Troops focus on length of stay, future policy

— -- BAGHDAD — It was 3 a.m. in Baghdad, and Sgt. Urban Jones was crowded around a 40-inch plasma TV with his fellow soldiers, waiting to see if Barack Obama would win the election.

"This is important," the 31-year-old father of one said. "This will tell me right here whether I get to go home and stay home, or whether I have to come back to Iraq again."

And then — just as the TV networks were about to declare Obama the winner — the duties of a soldier intervened. Jones was summoned to join a patrol outside the base's walls in search of a hidden weapons cache.

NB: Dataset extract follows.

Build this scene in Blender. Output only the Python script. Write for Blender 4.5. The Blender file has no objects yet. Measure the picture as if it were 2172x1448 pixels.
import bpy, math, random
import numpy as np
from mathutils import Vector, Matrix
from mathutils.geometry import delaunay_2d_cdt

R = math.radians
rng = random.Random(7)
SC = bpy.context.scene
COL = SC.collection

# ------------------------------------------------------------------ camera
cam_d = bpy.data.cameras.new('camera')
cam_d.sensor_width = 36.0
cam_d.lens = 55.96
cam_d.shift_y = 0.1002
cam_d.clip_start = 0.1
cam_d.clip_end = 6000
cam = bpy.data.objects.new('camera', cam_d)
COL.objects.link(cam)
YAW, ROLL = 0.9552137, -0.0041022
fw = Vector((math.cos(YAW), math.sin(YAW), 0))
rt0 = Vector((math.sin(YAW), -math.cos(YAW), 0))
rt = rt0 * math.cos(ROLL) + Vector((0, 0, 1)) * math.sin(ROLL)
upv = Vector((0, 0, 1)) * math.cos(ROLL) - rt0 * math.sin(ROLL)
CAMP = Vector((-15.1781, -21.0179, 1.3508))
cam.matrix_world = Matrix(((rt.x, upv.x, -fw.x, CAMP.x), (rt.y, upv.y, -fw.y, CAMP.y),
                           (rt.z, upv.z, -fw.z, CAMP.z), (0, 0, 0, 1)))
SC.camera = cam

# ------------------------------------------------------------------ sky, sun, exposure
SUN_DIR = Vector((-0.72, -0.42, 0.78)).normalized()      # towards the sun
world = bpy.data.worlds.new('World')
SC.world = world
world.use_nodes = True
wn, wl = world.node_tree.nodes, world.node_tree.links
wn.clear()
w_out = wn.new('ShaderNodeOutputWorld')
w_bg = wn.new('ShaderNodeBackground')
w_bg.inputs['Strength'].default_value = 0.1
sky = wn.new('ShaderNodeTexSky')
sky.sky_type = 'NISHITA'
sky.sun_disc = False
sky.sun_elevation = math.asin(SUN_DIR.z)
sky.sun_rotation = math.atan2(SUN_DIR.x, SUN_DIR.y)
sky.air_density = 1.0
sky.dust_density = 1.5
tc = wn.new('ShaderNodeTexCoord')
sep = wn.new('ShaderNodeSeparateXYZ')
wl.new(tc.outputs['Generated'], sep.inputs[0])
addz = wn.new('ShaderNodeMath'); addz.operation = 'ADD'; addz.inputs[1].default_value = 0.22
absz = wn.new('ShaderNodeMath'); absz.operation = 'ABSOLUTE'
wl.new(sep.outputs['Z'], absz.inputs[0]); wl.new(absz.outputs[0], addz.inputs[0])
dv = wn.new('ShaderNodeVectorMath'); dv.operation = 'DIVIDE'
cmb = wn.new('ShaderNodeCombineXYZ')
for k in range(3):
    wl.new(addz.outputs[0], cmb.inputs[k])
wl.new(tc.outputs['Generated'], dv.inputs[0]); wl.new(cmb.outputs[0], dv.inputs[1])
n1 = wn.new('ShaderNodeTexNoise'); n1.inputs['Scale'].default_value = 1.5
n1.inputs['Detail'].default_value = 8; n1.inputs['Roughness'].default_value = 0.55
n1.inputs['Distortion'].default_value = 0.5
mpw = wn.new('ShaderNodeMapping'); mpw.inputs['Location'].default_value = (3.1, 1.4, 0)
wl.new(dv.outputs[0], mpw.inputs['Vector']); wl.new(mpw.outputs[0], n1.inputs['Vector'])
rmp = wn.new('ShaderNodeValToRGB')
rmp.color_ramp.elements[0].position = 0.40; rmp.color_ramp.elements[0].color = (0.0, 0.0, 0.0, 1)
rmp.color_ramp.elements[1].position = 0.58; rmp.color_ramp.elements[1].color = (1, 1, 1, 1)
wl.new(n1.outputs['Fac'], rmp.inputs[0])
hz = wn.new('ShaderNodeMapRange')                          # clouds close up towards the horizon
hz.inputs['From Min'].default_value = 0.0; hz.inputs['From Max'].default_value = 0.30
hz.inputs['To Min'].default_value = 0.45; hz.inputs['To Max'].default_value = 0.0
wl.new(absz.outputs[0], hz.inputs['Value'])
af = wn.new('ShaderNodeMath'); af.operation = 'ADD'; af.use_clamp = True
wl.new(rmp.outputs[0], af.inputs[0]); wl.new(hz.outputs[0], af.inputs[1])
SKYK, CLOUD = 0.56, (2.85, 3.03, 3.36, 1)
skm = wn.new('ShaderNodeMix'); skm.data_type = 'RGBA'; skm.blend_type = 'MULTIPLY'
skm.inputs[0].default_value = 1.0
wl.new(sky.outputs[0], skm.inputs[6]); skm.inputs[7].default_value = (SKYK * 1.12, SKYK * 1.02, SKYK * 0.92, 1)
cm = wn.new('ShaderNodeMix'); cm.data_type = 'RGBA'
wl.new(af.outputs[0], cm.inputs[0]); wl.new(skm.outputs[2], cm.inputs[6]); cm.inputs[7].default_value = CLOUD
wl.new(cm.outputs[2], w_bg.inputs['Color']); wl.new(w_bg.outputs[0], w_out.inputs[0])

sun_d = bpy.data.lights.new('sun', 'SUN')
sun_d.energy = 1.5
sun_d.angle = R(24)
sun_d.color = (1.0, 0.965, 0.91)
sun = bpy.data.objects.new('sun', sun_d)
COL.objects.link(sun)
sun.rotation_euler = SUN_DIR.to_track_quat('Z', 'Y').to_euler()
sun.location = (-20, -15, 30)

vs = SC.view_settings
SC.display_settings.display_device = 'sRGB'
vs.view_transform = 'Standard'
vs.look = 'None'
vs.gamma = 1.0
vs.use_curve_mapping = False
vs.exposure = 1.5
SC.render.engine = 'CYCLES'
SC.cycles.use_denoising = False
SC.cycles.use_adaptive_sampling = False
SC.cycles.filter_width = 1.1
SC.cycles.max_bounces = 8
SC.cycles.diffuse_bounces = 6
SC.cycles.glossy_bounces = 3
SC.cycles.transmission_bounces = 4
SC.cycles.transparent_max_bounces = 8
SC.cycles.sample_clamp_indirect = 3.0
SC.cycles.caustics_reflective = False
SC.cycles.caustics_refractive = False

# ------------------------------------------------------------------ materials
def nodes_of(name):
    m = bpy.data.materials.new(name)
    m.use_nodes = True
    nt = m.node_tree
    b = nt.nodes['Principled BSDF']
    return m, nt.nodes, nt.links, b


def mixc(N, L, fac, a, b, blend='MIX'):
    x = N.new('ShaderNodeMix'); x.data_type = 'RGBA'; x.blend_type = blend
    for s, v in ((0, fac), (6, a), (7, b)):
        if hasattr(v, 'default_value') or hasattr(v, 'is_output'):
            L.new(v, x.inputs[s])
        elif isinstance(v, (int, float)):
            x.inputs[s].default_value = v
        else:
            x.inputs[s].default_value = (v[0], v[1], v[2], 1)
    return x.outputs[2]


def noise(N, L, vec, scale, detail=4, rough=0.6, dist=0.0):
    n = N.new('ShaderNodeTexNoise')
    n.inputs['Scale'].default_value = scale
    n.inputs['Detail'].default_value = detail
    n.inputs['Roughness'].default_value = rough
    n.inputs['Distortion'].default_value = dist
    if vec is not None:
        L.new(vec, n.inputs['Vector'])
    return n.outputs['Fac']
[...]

He wouldn't find out the result for four hours. "I came back, and they said that Obama won in a landslide," Jones said.

"I just said 'Damn!' I just felt so good, I can't even explain it."

Jones and other U.S. troops stationed in Iraq woke up Wednesday with slightly more certainty regarding their future in Iraq. Obama has advocated a 16-month timetable for the withdrawal of combat troops from Iraq, though after recent improvements in security here there were troops — and some Iraqis as well — who voiced mixed feelings about the result.

When Ohio was called for the Democrats and Obama's victory appeared all but certain, Sgt. Richard Reyes of Brooklyn, N.Y., turned to his fellow soldiers. "You hear that guys?" he asked. "That's the sound of our money getting turned off."

Some soldiers said they feared an Obama presidency would mean less pay and benefits.

"When the Republicans took over, we got raises; our standards of living got better," said Sgt. Hugh McGonagle, 38, "That's what I'm worried about now."

Specialist Ira Harmony, 31, said Obama would give U.S. foreign policy a new face and usher in a period of diplomacy instead of war. "That's what's needed now," he said.

On the streets of Baghdad, Iraqis had equally varied reactions. Rabab Ali, a 30-year-old teacher at the Yaffa Elementary School in northeastern Baghdad, thanked God for Obama who she believes can better relate to the Arab world.

"He is a good moderate leader, and I think he can do great things," she said. "He will pull U.S. forces out of Iraq, but gradually, and change American foreign policy in a big way," Ali said.

Karim al-Anbar, a physician who serves on a U.S.-appointed neighborhood council in eastern Baghdad, fears Obama's victory will spell the end of U.S. support for Iraq.

"Obama is a defeatist who will leave Iraq all alone," al-Anbar said. "America has begun to build a new nation in Iraq and it should finish what it started."

Iraqi politicians congratulated Obama. Salim al-Jabouri, a Sunni, said Obama's win shows the world Americans practice what they preach. "America sent a message that respect for minorities and human rights is not just propaganda," he said.

Iraq's foreign minister Hoshiar al-Zebari told USA TODAY the vote "demonstrates the concept of equal citizenship at its best."